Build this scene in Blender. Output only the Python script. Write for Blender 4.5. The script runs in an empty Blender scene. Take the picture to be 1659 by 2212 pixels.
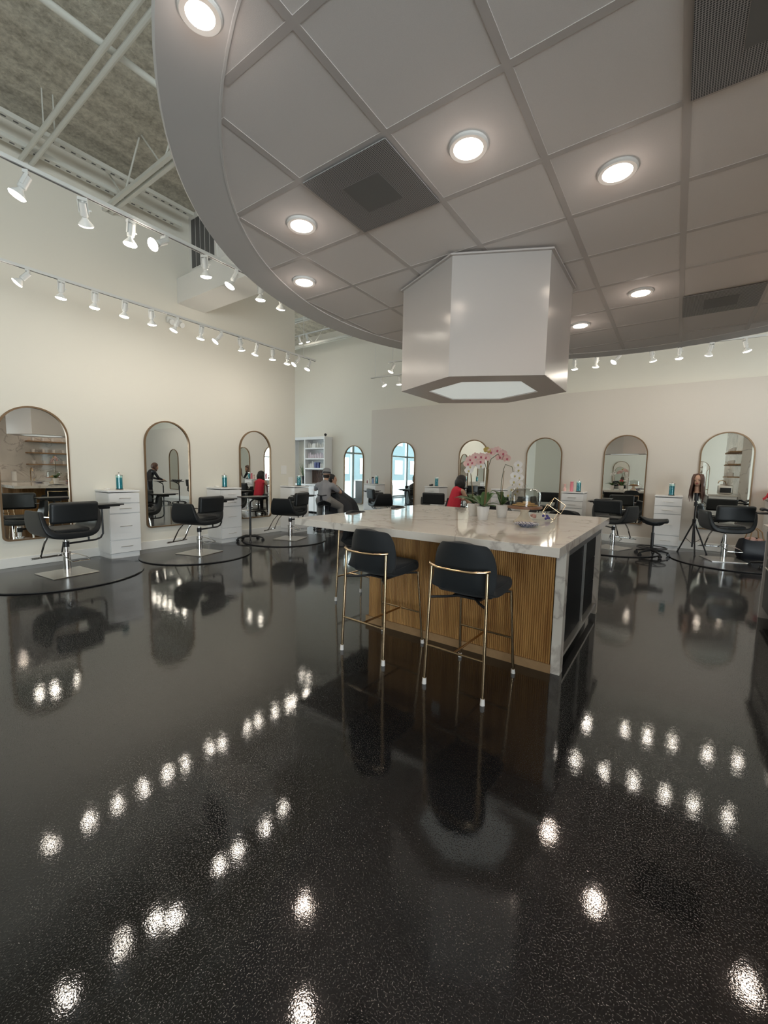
import bpy, bmesh, math, random
from mathutils import Vector, Matrix, Euler
PI = math.pi
R = math.radians
random.seed(7)
S = bpy.context.scene
C = S.collection

# ------------------------------------------------------------------ camera
def cam_matrix(yaw, pitch, roll, loc):
    f = Vector((-math.sin(yaw)*math.cos(pitch), math.cos(yaw)*math.cos(pitch), math.sin(pitch)))
    r = Vector((math.cos(yaw), math.sin(yaw), 0)); u = r.cross(f)
    r2 = r*math.cos(roll)+u*math.sin(roll); u2 = -r*math.sin(roll)+u*math.cos(roll)
    m = Matrix((r2, u2, -f)).transposed().to_4x4(); m.translation = loc
    return m
cam_d = bpy.data.cameras.new('camera'); cam = bpy.data.objects.new('camera', cam_d); C.objects.link(cam)
cam_d.sensor_fit = 'HORIZONTAL'; cam_d.sensor_width = 36.0; cam_d.lens = 890.36/1659*36
cam_d.clip_start = 0.05; cam_d.clip_end = 200
cam.matrix_world = cam_matrix(0.6131, -0.0973, 0.0184, Vector((0, 0, 1.42)))
S.camera = cam
# ------------------------------------------------------------------ world, exposure
S.view_settings.view_transform = 'Standard'; S.view_settings.look = 'None'
S.view_settings.gamma = 1; S.view_settings.exposure = 0.0; S.view_settings.use_curve_mapping = False
W = bpy.data.worlds.new('world'); S.world = W; W.use_nodes = True
wn = W.node_tree; bg = wn.nodes['Background']
bg.inputs[0].default_value = (.86, .94, 1, 1); bg.inputs[1].default_value = 12.5      # overcast daylight outside
SPOT_W = 4.6      # each track lamp
DOWN_W = 9.0       # each recessed downlight
BULB_E = 22.0
WARM = (1.0, .90, .77)

# ------------------------------------------------------------------ helpers
def thing(name, label, cat, loc=(0, 0, 0), rz=0, group=None):
    o = bpy.data.objects.new(name, None); C.objects.link(o)
    o.empty_display_size = .1
    o.location = loc; o.rotation_euler = (0, 0, rz); o['label'] = label; o['category'] = cat
    if group: o['group'] = group
    return o
def tag(o, label, cat, group=None, kind=None):
    o['label'] = label; o['category'] = cat
    if group: o['group'] = group
    if kind: o['kind'] = kind
    return o
def kids(o): return [c for c in bpy.data.objects if c.parent == o]
def dup(root, loc, rz=None, label=None, group=None):
    def cp(o, par):
        c = o.copy(); C.objects.link(c); c.parent = par
        for ch in list(o.children): cp(ch, c)
        return c
    r = cp(root, None); r.location = loc
    if rz is not None: r.rotation_euler = (0, 0, rz)
    if label: r['label'] = label
    if group: r['group'] = group
    return r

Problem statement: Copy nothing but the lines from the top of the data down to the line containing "C = S.collection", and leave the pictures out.

Solution to this problem:
Build this scene in Blender. Output only the Python script. Write for Blender 4.5. The script runs in an empty Blender scene. Take the picture to be 1659 by 2212 pixels.
import bpy, bmesh, math, random
from mathutils import Vector, Matrix, Euler
PI = math.pi
R = math.radians
random.seed(7)
S = bpy.context.scene
C = S.collection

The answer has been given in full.